Il capo dello Stato, infatti, supportato dal Consiglio di Stato, aveva dato ragione ai confinanti del cantiere edile, che avevano segnalato difformità tra quanto riportato nei piani originali avvallati dal municipio e quanto in realtà è stato edificato. I legali dei vicini avevano convinto i giudici che l'intervento edilizio non era da considerarsi una «ristrutturazione», bensì la costruzione di un nuovo fabbricato, diverso da quello precedente, in una zona in cui è vietato l'aumento di qualsiasi volume esistente. Il provvedimento di Napolitano ha portato, come conseguenza diretta, all'ordinanza del Comune di sospensione dei lavori nel cantiere, in attesa di ulteriori provvedimenti. Così la Giunta – assenti giustificati il sindaco Roberto Rettondini, lo stesso Nalin e l'assessore Nicola Negri – è corsa ai ripari e ha incaricato l'avvocato Mario Bertolissi, affiancato dai colleghi Giuseppe Bergonzini e Carlo Mongiat, tutti di Padova, di opporsi all'ordinanza di Napolitano. Il tutto a fronte di un impegno di spesa di 10mila euro.
L'amministrazione ha sottolineato, nella delibera di incarico, che il provvedimento del capo dello Stato «contiene errori su alcuni elementi di fatto». In particolare il parere del Consiglio di Stato riporterebbe, secondo Palazzo de' Stefani, un riferimento sbagliato ad alcuni verbali, redatti dai vigili urbani dopo i sopralluoghi al cantiere. Perciò il Comune ha deciso di impugnare il decreto, nell'unico modo concesso dalla legge, ovvero chiedendo la «revocazione», cioè il ritiro della sentenza stessa. La Giunta ha anche rimarcato che sull'area «è tutt'ora pendente un secondo ricorso», proposto sempre dai vicini, «in merito alle licenze concesse in applicazione del Piano casa regionale». Su quest'ultimo aspetto era già intervenuto Napolitano che, nel decreto contestato, aveva rilevato che «non può attribuirsi al Piano alcun effetto di sanatoria».
Commento:
All'epoca dei fatti contestati Moreno Nalin non era amministratore. Adesso è assessore ai Lavori Pubblici.
Perché in una questione privata che riguarda l'arch. Nalin è intervenuto per impugnare il decreto il Comune con una delibera in cui a carico del Comune stesso c'è la cifra di 10.000 euro?

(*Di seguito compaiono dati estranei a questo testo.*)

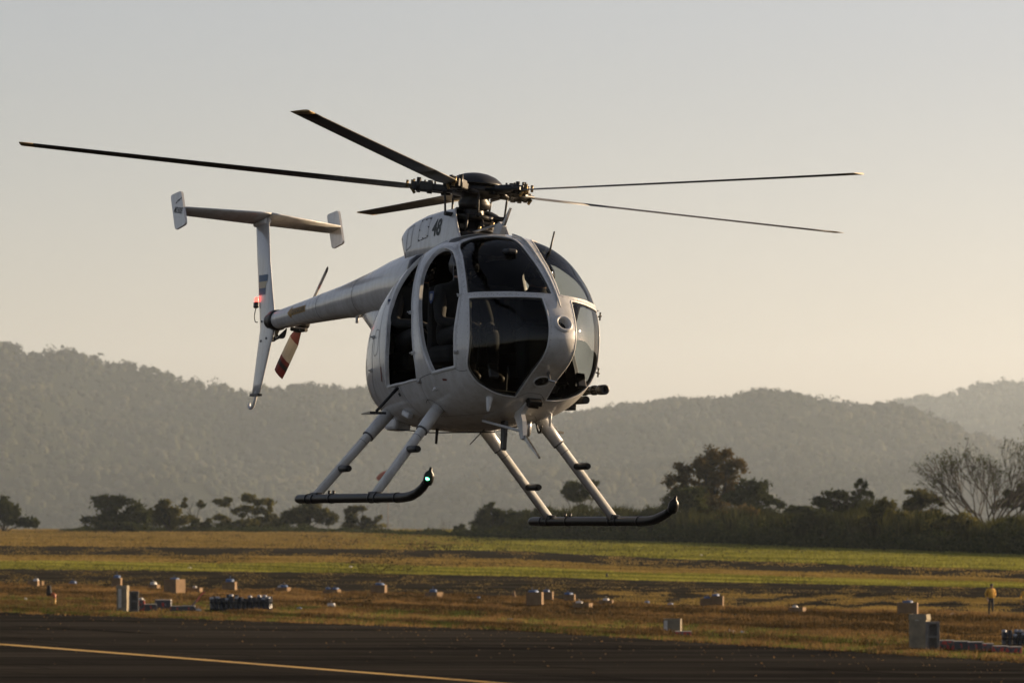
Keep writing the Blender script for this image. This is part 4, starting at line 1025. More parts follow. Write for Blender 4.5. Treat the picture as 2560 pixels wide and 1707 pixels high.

Perché quei 10.000 euro non li ha pagati di tasca propria l'assessore Nalin, ma tutta la comunità di Legnago?
Non è scandaloso questo fatto?
L'unica cosa che dovrebbe fare l'assessore Nalin (e se non lo fa lui dovrebbero essere i suoi colleghi di giunta a costringerlo a farlo) è di dimettersi e di pagare le spese del ricorso.
Così avrebbe le mani libere per fare lui il ricorso e non farebbe spendere soldi della collettività per una questione privata.
Se la stessa cosa capitata all'arch. Nalin fosse successa a qualsiasi altro tecnico legnaghese, il Comune avrebbe fatto ricorso pagandogli le spese? Credo che nessuno sia disposto a crederlo.
Sono queste (fra le altre) le decisioni imperdonabili di un'amministrazione.
Non se ne può più di amministratori di questo genere.